> WHAT TO DO:
Pictures are not part of the copy. Give again exactly the lines from the one with "What Blender Python" to the one with "cam.dof.use_dof = False", inclusive.
# START OF INPUT FOR THIS TASK
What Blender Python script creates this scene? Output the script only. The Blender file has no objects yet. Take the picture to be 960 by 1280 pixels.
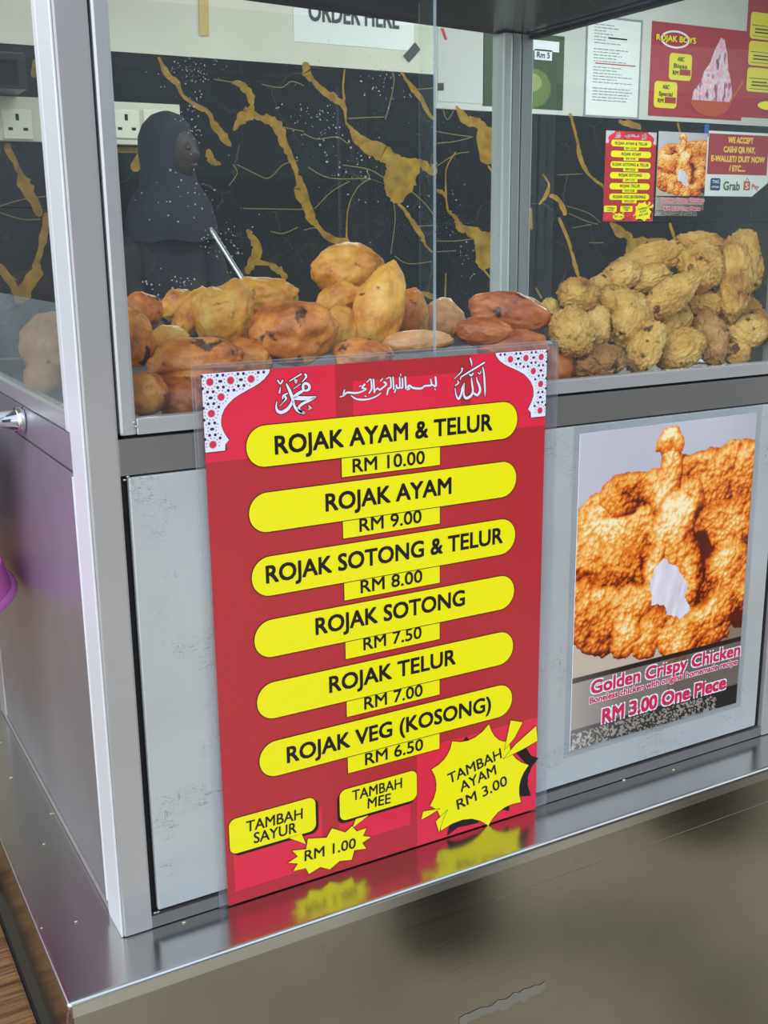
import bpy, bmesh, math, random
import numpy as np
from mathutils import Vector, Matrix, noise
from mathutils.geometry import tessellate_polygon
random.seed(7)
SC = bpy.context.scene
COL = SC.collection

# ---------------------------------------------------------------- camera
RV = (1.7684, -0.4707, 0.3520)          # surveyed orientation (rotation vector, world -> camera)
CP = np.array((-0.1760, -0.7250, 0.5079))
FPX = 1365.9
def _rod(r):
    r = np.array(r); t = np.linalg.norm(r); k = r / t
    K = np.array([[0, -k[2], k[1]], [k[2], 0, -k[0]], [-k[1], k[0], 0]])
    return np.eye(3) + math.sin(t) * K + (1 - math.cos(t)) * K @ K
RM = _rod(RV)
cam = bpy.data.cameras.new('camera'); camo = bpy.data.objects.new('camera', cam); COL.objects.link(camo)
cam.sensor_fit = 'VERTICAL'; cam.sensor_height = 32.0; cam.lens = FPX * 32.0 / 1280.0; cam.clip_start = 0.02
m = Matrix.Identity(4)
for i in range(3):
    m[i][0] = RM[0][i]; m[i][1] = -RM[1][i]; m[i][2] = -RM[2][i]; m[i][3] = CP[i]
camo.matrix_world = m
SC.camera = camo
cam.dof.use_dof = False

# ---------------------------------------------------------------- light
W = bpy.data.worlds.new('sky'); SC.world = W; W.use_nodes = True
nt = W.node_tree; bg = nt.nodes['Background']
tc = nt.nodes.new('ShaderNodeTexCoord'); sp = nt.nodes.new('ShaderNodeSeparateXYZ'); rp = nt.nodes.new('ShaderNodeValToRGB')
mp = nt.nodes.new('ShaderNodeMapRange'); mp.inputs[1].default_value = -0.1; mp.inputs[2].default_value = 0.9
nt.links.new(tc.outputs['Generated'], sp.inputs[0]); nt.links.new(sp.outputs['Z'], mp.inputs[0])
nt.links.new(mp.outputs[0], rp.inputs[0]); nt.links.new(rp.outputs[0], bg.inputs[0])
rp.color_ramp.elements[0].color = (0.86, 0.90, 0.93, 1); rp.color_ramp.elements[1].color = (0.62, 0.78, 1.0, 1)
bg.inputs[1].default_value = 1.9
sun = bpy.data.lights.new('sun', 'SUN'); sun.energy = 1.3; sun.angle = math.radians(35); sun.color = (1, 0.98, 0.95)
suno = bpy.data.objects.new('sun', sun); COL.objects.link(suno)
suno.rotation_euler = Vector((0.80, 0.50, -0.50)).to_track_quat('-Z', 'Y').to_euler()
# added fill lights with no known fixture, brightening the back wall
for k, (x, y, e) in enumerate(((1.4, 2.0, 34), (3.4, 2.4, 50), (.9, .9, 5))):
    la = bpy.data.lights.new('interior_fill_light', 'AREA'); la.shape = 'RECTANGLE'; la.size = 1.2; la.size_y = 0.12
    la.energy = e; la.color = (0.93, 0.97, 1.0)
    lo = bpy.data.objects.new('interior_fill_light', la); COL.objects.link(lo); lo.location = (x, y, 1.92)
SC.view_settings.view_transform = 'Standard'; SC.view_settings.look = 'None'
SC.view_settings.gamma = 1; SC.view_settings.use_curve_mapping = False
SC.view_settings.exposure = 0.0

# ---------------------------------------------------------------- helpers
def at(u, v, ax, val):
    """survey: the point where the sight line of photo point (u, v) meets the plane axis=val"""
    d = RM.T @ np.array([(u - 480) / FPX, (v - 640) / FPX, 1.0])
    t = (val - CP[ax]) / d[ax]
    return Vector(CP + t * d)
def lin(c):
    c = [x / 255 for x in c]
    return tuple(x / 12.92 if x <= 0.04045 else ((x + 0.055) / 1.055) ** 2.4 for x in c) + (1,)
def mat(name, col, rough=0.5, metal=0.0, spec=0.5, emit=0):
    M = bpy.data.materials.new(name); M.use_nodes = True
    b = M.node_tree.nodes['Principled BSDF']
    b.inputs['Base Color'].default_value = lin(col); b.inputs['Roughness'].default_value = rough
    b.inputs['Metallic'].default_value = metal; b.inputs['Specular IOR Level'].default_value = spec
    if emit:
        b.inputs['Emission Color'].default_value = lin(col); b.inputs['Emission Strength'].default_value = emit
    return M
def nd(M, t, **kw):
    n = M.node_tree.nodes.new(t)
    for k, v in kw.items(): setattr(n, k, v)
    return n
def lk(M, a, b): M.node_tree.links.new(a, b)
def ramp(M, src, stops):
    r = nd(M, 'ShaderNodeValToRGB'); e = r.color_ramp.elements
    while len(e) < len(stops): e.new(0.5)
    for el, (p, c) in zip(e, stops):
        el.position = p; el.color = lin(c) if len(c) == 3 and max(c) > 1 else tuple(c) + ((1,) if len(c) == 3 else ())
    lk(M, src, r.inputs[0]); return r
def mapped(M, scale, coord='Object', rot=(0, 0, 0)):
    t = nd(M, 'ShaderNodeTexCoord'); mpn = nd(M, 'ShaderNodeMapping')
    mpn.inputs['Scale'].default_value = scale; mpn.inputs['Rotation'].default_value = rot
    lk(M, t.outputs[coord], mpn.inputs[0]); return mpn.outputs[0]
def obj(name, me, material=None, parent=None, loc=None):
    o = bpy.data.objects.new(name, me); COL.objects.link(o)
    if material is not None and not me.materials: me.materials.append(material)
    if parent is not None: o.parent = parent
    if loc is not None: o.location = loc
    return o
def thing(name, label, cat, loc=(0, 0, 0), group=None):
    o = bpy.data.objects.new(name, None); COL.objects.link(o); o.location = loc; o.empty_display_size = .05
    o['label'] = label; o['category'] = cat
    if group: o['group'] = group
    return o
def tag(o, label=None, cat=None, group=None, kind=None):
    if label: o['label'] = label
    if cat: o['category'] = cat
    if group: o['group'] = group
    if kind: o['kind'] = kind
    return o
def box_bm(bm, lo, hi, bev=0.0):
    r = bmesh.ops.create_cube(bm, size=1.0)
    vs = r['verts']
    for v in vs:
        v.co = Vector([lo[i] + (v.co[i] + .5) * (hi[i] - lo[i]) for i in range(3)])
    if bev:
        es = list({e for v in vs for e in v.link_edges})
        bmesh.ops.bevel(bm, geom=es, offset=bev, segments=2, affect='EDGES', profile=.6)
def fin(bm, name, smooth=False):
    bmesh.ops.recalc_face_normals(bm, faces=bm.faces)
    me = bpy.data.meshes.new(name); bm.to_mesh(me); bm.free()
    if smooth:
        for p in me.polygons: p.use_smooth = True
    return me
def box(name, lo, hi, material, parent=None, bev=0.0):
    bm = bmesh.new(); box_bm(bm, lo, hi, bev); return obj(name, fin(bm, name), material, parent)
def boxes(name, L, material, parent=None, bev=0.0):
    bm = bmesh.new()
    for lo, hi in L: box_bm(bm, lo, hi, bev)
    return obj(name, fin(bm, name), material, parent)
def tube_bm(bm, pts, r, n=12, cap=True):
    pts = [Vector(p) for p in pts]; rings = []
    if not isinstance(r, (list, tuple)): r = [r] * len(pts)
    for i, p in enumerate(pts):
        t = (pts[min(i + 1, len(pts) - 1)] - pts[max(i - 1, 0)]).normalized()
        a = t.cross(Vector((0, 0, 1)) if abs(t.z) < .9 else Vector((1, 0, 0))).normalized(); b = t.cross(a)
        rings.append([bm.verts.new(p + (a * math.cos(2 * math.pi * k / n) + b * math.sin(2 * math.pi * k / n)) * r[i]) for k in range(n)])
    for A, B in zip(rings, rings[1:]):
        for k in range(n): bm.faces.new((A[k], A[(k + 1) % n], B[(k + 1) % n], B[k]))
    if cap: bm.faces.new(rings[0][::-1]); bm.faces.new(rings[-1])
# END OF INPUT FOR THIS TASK
# START OF INPUT FOR THIS TASK
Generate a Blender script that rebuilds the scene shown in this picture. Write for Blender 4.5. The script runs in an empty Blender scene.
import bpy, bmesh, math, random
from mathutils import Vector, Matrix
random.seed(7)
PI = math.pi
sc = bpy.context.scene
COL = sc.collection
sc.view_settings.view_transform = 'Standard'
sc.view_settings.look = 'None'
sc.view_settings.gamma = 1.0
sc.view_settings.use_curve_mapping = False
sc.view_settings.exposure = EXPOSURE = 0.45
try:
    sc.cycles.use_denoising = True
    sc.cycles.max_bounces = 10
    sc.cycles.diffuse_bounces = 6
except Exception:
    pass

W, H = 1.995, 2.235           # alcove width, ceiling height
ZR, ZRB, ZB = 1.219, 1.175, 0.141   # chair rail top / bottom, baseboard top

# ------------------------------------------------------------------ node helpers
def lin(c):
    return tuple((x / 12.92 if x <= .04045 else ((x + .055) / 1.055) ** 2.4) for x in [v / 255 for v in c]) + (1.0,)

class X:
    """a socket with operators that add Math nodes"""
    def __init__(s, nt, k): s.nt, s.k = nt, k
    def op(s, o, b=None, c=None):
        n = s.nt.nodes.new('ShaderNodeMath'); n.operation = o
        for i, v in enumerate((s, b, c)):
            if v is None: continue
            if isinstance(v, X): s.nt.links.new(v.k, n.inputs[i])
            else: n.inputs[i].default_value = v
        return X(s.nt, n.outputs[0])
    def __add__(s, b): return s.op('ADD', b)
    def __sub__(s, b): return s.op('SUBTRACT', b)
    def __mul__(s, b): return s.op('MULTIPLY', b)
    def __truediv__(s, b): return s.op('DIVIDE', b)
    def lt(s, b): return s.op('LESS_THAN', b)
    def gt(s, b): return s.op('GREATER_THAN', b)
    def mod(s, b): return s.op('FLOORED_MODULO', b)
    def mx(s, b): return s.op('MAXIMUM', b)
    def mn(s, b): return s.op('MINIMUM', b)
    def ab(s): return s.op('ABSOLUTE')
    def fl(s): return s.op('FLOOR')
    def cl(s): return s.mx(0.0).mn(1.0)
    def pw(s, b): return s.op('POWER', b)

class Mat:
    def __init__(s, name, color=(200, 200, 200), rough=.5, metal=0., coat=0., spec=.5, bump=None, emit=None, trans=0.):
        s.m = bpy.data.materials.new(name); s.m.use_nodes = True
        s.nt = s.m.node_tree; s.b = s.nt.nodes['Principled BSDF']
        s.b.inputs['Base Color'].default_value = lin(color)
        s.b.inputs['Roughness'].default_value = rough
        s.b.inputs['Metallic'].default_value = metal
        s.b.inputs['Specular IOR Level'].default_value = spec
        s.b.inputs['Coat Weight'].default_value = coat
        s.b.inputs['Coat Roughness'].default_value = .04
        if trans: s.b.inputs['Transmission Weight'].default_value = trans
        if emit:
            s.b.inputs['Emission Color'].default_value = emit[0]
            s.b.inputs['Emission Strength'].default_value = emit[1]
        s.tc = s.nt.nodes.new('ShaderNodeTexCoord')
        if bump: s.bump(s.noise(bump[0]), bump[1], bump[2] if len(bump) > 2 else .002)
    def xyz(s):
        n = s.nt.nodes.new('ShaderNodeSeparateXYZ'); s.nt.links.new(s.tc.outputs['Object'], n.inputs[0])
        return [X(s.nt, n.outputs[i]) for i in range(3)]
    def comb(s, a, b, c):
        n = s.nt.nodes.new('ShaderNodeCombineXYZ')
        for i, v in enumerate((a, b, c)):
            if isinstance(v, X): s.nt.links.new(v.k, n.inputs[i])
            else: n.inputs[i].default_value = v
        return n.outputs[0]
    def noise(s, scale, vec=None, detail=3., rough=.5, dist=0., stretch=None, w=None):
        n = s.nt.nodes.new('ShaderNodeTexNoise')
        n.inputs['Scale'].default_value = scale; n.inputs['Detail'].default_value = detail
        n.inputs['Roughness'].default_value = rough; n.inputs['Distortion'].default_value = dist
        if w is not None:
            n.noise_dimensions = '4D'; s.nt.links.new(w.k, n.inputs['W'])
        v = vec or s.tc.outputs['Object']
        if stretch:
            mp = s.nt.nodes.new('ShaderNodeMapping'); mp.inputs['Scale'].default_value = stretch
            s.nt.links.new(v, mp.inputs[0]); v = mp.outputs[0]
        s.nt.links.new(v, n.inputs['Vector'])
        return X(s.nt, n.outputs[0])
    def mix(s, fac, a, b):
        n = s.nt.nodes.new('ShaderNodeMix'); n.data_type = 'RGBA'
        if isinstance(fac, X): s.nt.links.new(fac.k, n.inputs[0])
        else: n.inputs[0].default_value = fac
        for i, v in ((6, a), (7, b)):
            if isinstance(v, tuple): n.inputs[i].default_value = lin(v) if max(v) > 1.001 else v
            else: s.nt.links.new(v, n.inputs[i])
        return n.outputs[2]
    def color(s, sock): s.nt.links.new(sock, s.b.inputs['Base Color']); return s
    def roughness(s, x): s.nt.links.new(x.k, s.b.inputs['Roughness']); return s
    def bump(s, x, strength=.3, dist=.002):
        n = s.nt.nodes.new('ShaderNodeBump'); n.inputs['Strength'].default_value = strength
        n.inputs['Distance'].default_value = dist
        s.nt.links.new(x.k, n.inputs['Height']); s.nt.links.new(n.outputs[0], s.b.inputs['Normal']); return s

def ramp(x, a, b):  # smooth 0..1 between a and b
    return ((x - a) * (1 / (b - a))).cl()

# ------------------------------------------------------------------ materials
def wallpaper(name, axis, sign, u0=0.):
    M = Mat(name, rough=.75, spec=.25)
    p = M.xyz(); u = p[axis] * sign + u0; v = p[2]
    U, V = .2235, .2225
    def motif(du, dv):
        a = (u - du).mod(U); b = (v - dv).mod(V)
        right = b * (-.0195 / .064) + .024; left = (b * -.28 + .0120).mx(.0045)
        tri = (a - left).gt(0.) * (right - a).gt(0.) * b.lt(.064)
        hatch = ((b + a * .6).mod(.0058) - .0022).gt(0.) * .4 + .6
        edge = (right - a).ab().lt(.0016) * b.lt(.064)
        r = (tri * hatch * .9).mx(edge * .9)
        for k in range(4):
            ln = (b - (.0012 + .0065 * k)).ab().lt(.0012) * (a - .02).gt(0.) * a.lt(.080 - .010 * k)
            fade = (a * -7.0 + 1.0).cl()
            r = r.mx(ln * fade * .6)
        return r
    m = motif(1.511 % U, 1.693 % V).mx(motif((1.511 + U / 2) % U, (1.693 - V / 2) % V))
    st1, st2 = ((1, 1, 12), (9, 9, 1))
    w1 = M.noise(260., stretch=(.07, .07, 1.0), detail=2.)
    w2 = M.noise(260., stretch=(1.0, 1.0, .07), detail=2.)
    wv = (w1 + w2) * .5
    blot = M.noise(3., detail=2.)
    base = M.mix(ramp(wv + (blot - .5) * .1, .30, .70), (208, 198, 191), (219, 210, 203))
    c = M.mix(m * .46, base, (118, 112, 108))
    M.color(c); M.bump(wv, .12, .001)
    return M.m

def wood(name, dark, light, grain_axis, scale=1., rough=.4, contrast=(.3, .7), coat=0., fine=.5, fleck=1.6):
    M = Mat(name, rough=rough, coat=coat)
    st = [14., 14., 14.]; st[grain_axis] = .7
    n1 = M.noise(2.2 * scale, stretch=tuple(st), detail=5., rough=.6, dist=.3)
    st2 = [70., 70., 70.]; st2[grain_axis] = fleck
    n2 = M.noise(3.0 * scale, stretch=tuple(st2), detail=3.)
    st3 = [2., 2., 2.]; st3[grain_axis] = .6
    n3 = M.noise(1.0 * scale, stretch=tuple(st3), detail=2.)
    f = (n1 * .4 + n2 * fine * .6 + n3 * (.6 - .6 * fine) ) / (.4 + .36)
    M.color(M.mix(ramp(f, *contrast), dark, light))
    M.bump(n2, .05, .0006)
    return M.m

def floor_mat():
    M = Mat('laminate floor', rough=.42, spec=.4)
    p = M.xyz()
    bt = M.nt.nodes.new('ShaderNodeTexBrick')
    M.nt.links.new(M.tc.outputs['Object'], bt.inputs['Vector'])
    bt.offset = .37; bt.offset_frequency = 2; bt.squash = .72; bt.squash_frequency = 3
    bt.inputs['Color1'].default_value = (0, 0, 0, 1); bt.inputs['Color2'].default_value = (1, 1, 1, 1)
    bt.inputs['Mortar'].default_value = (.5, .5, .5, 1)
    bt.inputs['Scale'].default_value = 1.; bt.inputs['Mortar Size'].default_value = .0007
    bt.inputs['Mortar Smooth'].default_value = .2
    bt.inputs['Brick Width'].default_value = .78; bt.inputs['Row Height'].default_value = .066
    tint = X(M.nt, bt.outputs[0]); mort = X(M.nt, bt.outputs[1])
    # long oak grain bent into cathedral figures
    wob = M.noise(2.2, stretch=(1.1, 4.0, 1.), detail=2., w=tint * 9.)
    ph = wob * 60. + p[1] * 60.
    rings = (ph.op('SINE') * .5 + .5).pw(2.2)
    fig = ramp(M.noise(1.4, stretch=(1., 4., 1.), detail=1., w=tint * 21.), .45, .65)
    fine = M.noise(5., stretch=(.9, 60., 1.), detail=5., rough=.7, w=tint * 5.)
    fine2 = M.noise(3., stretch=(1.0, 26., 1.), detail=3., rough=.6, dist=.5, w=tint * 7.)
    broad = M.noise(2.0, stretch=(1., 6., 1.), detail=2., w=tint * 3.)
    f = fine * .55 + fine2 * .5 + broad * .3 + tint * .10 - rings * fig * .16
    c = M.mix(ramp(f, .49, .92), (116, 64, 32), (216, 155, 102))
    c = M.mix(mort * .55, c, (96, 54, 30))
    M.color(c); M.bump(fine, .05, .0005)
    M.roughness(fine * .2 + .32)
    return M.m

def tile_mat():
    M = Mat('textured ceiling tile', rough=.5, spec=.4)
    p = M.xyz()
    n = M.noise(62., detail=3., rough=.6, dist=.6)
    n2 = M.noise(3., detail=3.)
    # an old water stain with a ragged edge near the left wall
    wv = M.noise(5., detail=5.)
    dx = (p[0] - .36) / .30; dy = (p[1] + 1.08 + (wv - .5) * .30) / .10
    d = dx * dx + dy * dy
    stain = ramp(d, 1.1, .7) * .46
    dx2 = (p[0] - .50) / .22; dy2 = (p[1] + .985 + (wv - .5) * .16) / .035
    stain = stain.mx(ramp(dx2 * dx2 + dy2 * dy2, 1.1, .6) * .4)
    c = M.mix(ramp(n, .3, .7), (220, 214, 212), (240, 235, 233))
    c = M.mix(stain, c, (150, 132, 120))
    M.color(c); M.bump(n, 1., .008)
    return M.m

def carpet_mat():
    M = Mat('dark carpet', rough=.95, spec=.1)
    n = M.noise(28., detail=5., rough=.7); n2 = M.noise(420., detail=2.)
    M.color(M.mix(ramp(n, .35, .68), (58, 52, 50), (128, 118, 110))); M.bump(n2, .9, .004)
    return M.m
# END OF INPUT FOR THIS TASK
> TASK RESPONSE:
What Blender Python script creates this scene? Output the script only. The Blender file has no objects yet. Take the picture to be 960 by 1280 pixels.
import bpy, bmesh, math, random
import numpy as np
from mathutils import Vector, Matrix, noise
from mathutils.geometry import tessellate_polygon
random.seed(7)
SC = bpy.context.scene
COL = SC.collection

# ---------------------------------------------------------------- camera
RV = (1.7684, -0.4707, 0.3520)          # surveyed orientation (rotation vector, world -> camera)
CP = np.array((-0.1760, -0.7250, 0.5079))
FPX = 1365.9
def _rod(r):
    r = np.array(r); t = np.linalg.norm(r); k = r / t
    K = np.array([[0, -k[2], k[1]], [k[2], 0, -k[0]], [-k[1], k[0], 0]])
    return np.eye(3) + math.sin(t) * K + (1 - math.cos(t)) * K @ K
RM = _rod(RV)
cam = bpy.data.cameras.new('camera'); camo = bpy.data.objects.new('camera', cam); COL.objects.link(camo)
cam.sensor_fit = 'VERTICAL'; cam.sensor_height = 32.0; cam.lens = FPX * 32.0 / 1280.0; cam.clip_start = 0.02
m = Matrix.Identity(4)
for i in range(3):
    m[i][0] = RM[0][i]; m[i][1] = -RM[1][i]; m[i][2] = -RM[2][i]; m[i][3] = CP[i]
camo.matrix_world = m
SC.camera = camo
cam.dof.use_dof = False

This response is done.